In 1967, John and Taupin each responded to an advertisement seeking songwriters for Liberty Records. The company arranged for them to meet, marking the start of a long-running and fruitful collaboration.
The pair’s best-known singles include Your Song, Rocket Man, Crocodile Rock, Daniel, Goodbye Yellow Brick Road and Candle in the Wind, which John rerecorded in 1997 as a tribute to Diana, the former princess of Wales. That version, which sold more than 33 million copies, remains the world’s best-selling physical single: one of many chart records that made him England’s No. 1 solo artist.
While Never Too Late demonstrates John’s artistic evolution, it also shows him as thoughtful, wise and content: a contrast to the quick-tempered man Furnish captured in his 1997 fly-on-the-wall documentary, Tantrums and Tiaras.
In one memorable scene from the earlier documentary, John is distracted from his tennis by a fan calling “yoo-hoo!” Panting with rage, he smashes his racquet and storms back to his hotel. “I’ll never come to the South of France again!” he proclaims, summoning a plane to whisk him away before changing his mind.
John insisted this footage appear in the final cut, explaining, “I don’t want a sycophantic [portrayal], I just want people to see me as I am.”
Furnish says John is now happier and more fulfilled than ever.
“He loves himself more than he ever has in his life,” he says. “The love you get from a child is completely unfiltered, natural and unconditional. That’s something Elton was searching for his entire life; our boys just adore their daddy so much. And he takes that love and it gives him strength, and that’s what pulled him off the road more than anything.”

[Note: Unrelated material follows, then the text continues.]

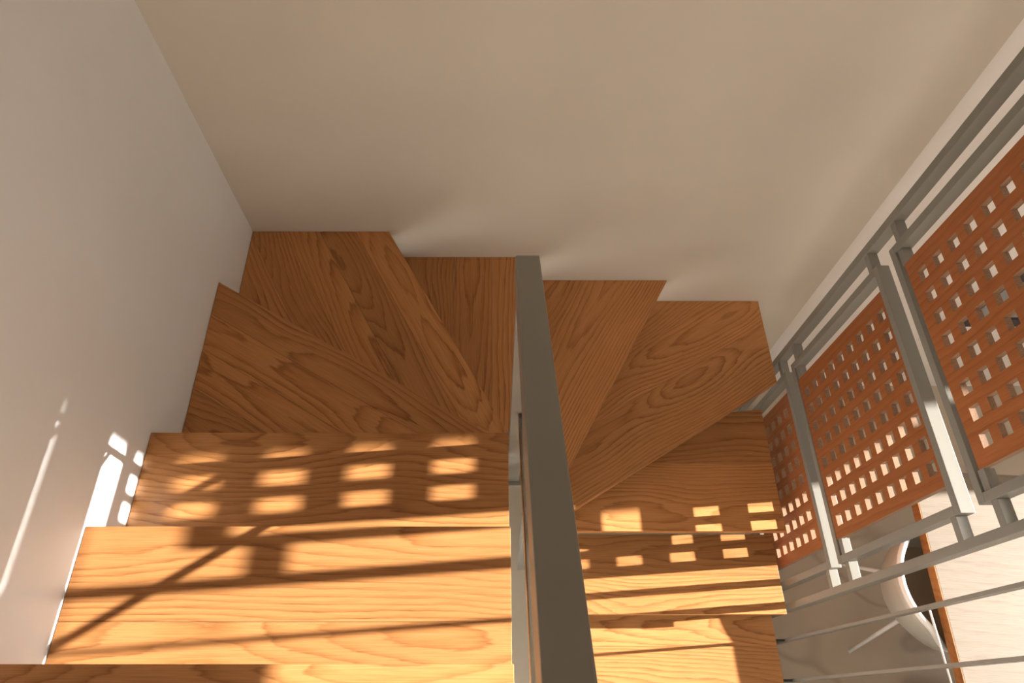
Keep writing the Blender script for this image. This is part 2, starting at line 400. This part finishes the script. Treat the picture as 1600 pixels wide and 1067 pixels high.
# ------------------------------------------------------------------ perforated screen beside the lower flight
SX1 = XS+0.042
FY0, FY1 = 0.475, 1.315               # frame
PY0, PY1 = 0.560, 1.230               # wooden panel
V1 = (1.388, 1.416); V4 = (0.380, 0.407)
TB = (XS+0.02, 0.393, 0.0)
screen = empty('stair_screen', TB, 'tall taupe steel screen holding perforated reddish wood panels right of the stairs', 'screen')
for a, b_ in (V1, V4):
    box('post', XS, SX1, a, b_, 0.0, Z(-0.887), 'steel', screen, 0.002, TB)
for y_ in (0.268, 0.108, -0.05, -0.21, -0.37):
    box('flat_bar', XS+0.002, XS+0.034, y_-0.0055, y_+0.0055, 0.0, Z(-0.887), 'steel', screen, 0.0012, TB)
# short pins tying the rods to the tread ends
for y_, n in ((0.268, 10), (0.108, 10), (0.268, 9)):
    if n == 9: continue
    box('pin', XE+0.0005, XS+0.002, y_-0.004, y_+0.004, lev(n)-0.030, lev(n)-0.020, 'rubber', screen, 0, TB)
FT = 0.027
def frame_mesh(FH):
    bm = bmesh.new()                   # local origin: XS, FY0, top of frame
    w, h = FY1-FY0, FH; d = SX1-XS
    bm_box(bm, 0, d, 0, w, -FT, 0); bm_box(bm, 0, d, 0, w, -h, -h+FT)
    bm_box(bm, 0, d, 0, FT, -h+FT, -FT); bm_box(bm, 0, d, w-FT, w, -h+FT, -FT)
    return finish(bm, 'panel_frame', 0.0016)
NR, NC, HP, HS = 8, 9, 0.0757, 0.0405
PT, PH = 0.018, 0.705                  # panel thickness, height
def panel_mesh(z0h):
    """panel with square holes; local x along z (grain runs upright), y along world y, z thickness towards the stairs"""
    w = PY1-PY0
    y0h = 0.064; # first hole centre from near edge / from top edge
    ys = [0.0]; zs = [0.0]
    for i in range(NR): ys += [y0h+i*HP-HS/2, y0h+i*HP+HS/2]
    for j in range(NC): zs += [z0h+j*HP-HS/2, z0h+j*HP+HS/2]
    ys.append(w); zs.append(PH)
    bm = bmesh.new()
    V = [[[bm.verts.new((k*PT, y, -z)) for z in zs] for y in ys] for k in (0, 1)]
    def hole(i, j): return i % 2 == 1 and j % 2 == 1 and 0 < i < len(ys)-1 and 0 < j < len(zs)-1
    ny, nz = len(ys)-1, len(zs)-1
    solid = lambda i, j: 0 <= i < ny and 0 <= j < nz and not hole(i, j)
    for i in range(ny):
        for j in range(nz):
            if not solid(i, j): continue
            for k in (0, 1): bm.faces.new((V[k][i][j], V[k][i+1][j], V[k][i+1][j+1], V[k][i][j+1]))
            if not solid(i-1, j): bm.faces.new((V[0][i][j], V[0][i][j+1], V[1][i][j+1], V[1][i][j]))
            if not solid(i+1, j): bm.faces.new((V[0][i+1][j], V[0][i+1][j+1], V[1][i+1][j+1], V[1][i+1][j]))
            if not solid(i, j-1): bm.faces.new((V[0][i][j], V[0][i+1][j], V[1][i+1][j], V[1][i][j]))
            if not solid(i, j+1): bm.faces.new((V[0][i][j+1], V[0][i+1][j+1], V[1][i+1][j+1], V[1][i][j+1]))
    # turn so that local x runs along the world z axis
    bmesh.ops.rotate(bm, verts=bm.verts, cent=(0, 0, 0), matrix=Matrix.Rotation(math.radians(90), 3, 'Y'))
    me = finish(bm, 'perforated_panel')
    me.materials.append(M['panel']); me.materials.append(M['ply'])
    for p in me.polygons:
        if abs(p.normal.z) < 0.5: p.material_index = 1
    return me
FHS = (0.785, 0.750, 0.757)
PM = panel_mesh(0.036); PM2 = panel_mesh(0.060)
for k in range(3):
    FH = FHS[k]
    top = Z((-0.974, -1.838, -2.652)[k])
    fr = link('panel_frame', frame_mesh(FH), 'steel', screen, (XS-TB[0], FY0-TB[1], top-TB[2]))
    fr['label'] = ['topmost panel frame cut by the right picture edge', 'middle panel frame with all its panel in view', 'lowest panel frame half hidden by the treads'][k]
    pn = link('perforated_panel', PM2 if k == 2 else PM, 'panel', fr, (0.004, PY0-FY0, (-0.038, -0.029, -0.029)[k]))
    pn.rotation_euler = (0, math.radians(-90), 0)
    pn['seed'] = (0.37, 1.61, 2.24)[k]
    for zz in (-0.062 if k == 0 else -0.044, -FH+0.055):
        for (a, b_) in ((FY1, V1[0]), (V4[1], FY0)):
            bm = bmesh.new(); bm_box(bm, 0.004, 0.038, a-FY0, b_-FY0, zz-0.0125, zz+0.0125)
            link('stub', finish(bm, 'stub', 0.001), 'steel', fr)
    for a, b_ in ((PY1, FY1-FT), (FY0+FT, PY0)):       # blocks holding the panel at its foot
        bm = bmesh.new(); bm_box(bm, 0.006, 0.036, a-FY0, b_-FY0, -FH+0.030, -FH+0.056)
        link('clip', finish(bm, 'clip', 0.001), 'steel', fr)
# flat ties from the top frame up to the slab edge
for y_ in (0.95, 1.20):
    box('tie', XS+0.010, XS+0.028, y_-0.010, y_+0.010, Z(-0.974), Z(-0.887), 'steel', screen, 0, TB)

# ------------------------------------------------------------------ things in the room below
TZ = Z(-2.96)
ta = math.radians(3.0)
tbl = empty('dining_table', (2.33, 0.20, 0), 'pale wooden dining table in the sun beyond the screen', 'table')
tbl.rotation_euler = (0, 0, -ta)
def tlocal(name, x0, x1, y0, y1, z0, z1, mat, bev=0.002):
    bm = bmesh.new(); cx, cy, cz = (x0+x1)/2, (y0+y1)/2, (z0+z1)/2
    bm_box(bm, x0-cx, x1-cx, y0-cy, y1-cy, z0-cz, z1-cz)
    return link(name, finish(bm, name, bev), mat, tbl, (cx, cy, cz))
W2, LN = 0.46, 0.74
top = tlocal('table_top', -W2+0.002, W2-0.002, -1.1, LN, TZ-0.050, TZ, 'tabletop'); top['seed'] = 0.42
for s in (-1, 1):
    e = tlocal('edge_band', s*W2-0.002, s*W2+0.002, -1.1, LN, TZ-0.052, TZ-0.0005, 'tableedge', 0.0004); e['seed'] = 0.9
    e['label'] = 'orange-brown wooden edge of the table top'
for yy in (-0.80, -0.15):
    tlocal('leg', -0.05, 0.05, yy-0.05, yy+0.05, 0.05, TZ-0.05, 'tableedge')['seed'] = 0.5
    tlocal('foot', -0.28, 0.28, yy-0.045, yy+0.045, 0, 0.05, 'tableedge')['seed'] = 0.7
tlocal('stretcher', -0.03, 0.03, -0.75, -0.20, 0.25, 0.33, 'tableedge')['seed'] = 0.6

# white tub chair: shell of revolution open towards the table
CC = (2.005, 0.47)
ch = empty('tub_chair', (CC[0], CC[1], 0), 'white tub chair on thin splayed legs next to the table', 'chair')
RIMZ, SEATZ = Z(-2.995), Z(-3.31)
def shell_mesh():
    NA, NS = 40, 9
    a0, a1_ = math.radians(62), math.radians(298)
    outer = []; inner = []
    for i in range(NA+1):
        a = a0+(a1_-a0)*i/NA
        f = abs(2*i/NA-1)
        q_ = min(1, max(0, (f-0.33)/0.3)); top_ = RIMZ-0.11*q_*q_*(3-2*q_)
        ro, ri = [], []
        for j in range(NS+1):
            t = j/NS
            rad = 0.13+0.135*math.sin(t*math.pi/2)**0.8
            z_ = SEATZ-0.03+(top_-SEATZ+0.03)*t**1.4
            ro.append((rad*math.cos(a), rad*1.02*math.sin(a), z_))
            ri.append(((rad-0.016)*math.cos(a), (rad-0.016)*1.02*math.sin(a), z_+0.002))
        outer.append(ro); inner.append(ri)
    bm = bmesh.new()
    VO = [[bm.verts.new(p) for p in r] for r in outer]; VI = [[bm.verts.new(p) for p in r] for r in inner]
    for i in range(NA):
        for j in range(NS):
            bm.faces.new((VO[i][j], VO[i+1][j], VO[i+1][j+1], VO[i][j+1])); bm.faces.new((VI[i][j], VI[i][j+1], VI[i+1][j+1], VI[i+1][j]))
        bm.faces.new((VO[i][NS], VO[i+1][NS], VI[i+1][NS], VI[i][NS])); bm.faces.new((VO[i][0], VI[i][0], VI[i+1][0], VO[i+1][0]))
    for i in (0, NA):
        for j in range(NS): bm.faces.new((VO[i][j], VO[i][j+1], VI[i][j+1], VI[i][j]))
    rim = [((o[NS][0]+n[NS][0])/2, (o[NS][1]+n[NS][1])/2, o[NS][2]) for o, n in zip(outer, inner)]
    return finish(bm, 'shell', 0, smooth=True), rim
sm, rim = shell_mesh()
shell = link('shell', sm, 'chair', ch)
def sweep(pts, r, name, n=10):
    bm = bmesh.new(); rings = []
    for i, p in enumerate(pts):
        d = (Vector(pts[min(i+1, len(pts)-1)])-Vector(pts[max(i-1, 0)])).normalized()
        s_ = d.cross(Vector((0, 0, 1))).normalized(); u_ = s_.cross(d)
        rings.append([bm.verts.new(Vector(p)+s_*(r*math.cos(2*math.pi*k/n))+u_*(r*math.sin(2*math.pi*k/n))) for k in range(n)])
    for i in range(len(rings)-1):
        for k in range(n): bm.faces.new((rings[i][k], rings[i][(k+1) % n], rings[i+1][(k+1) % n], rings[i+1][k]))
    bm.faces.new(rings[0]); bm.faces.new(rings[-1][::-1])
    return finish(bm, name, 0, smooth=True)
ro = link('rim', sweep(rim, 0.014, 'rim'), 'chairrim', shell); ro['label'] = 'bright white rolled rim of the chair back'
bm = bmesh.new()
bmesh.ops.create_cone(bm, cap_ends=True, segments=40, radius1=0.19, radius2=0.215, depth=0.07)
link('seat', finish(bm, 'seat', 0.012, 3, True), 'cushion', ch, (0.02, 0, SEATZ+0.01))
for fx, fy in ((-0.19, -0.215), (-0.19, 0.235), (0.33, -0.20), (0.33, 0.235)):
    tube_between('leg', (CC[0]+fx*0.40, CC[1]+fy*0.40, SEATZ-0.03), (CC[0]+fx, CC[1]+fy, 0.0), 0.011, 'white_metal', ch, (CC[0], CC[1], 0), 10, 0.008)

# thin white rod standing in for a sliver of sunlight by the chair
p1, p2 = Vector((1.820, 0.382, Z(-2.977))), Vector((1.822, 0.087, Z(-2.979)))
p3 = p1+(p2-p1)*2.0
rt = empty('sun_sliver_rod', (p3.x, p3.y, 0), 'thin white rod added as a sunlit sliver between the tub chair and the table edge', 'rod')
tube_between('rod', p1, p3, 0.0045, 'white_metal', rt, (p3.x, p3.y, 0), 10)
tube_between('foot', (p3.x, p3.y, 0), p3, 0.0075, 'white_metal', rt, (p3.x, p3.y, 0), 10)

# dark-framed picture on the white wall, glimpsed through the holes of the top panel
PX0, PX1, PZ0, PZ1 = 2.38, 2.94, Z(-2.97), Z(-2.49)
pb = ((PX0+PX1)/2, YB+0.05, PZ0)
pic = empty('framed_picture', pb, 'dark-framed grey picture on the white wall, glimpsed through the top panel holes', 'picture')
box('backing', PX0+0.01, PX1-0.01, YB+0.035, YB+0.049, PZ0+0.01, PZ1-0.01, 'mat_grey', pic, 0, pb)
for a in ((PX0, PX1, PZ0, PZ0+0.07), (PX0, PX1, PZ1-0.07, PZ1), (PX0, PX0+0.03, PZ0+0.07, PZ1-0.07), (PX1-0.03, PX1, PZ0+0.07, PZ1-0.07)):
    box('frame_bar', a[0], a[1], YB+0.02, YB+0.05, a[2], a[3], 'cabinet', pic, 0.002, pb)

In Never Too Late, John is frank about the violence he suffered at the hands of his parents and then Reid, as well as his problems with alcohol and other drugs. (He has been sober since 1990.) But he never considered airbrushing these struggles from the film.
“Our secrets made us sick,” Furnish says. “[Elton has] made amends with his past [and] there were many great things about the upbringing that he had.
“Often people that come from dysfunctional backgrounds become dysfunctional parents; it’s a pattern that can repeat itself,” he adds, noting that the most important thing for him and John is to give their sons a stable and loving home.
Cutler says that while John has enjoyed “many moments of great serendipity” throughout his career, he “worked his ass off” to get where he is.
“This movie is about active decision-making defining your life,” he says. “You get one life and you choose how you’re going to live it and what your values are going to be. And here’s a great story about a guy who followed that path – and it worked out.”
Elton John: Never Too Late streams on Disney+ from December 13.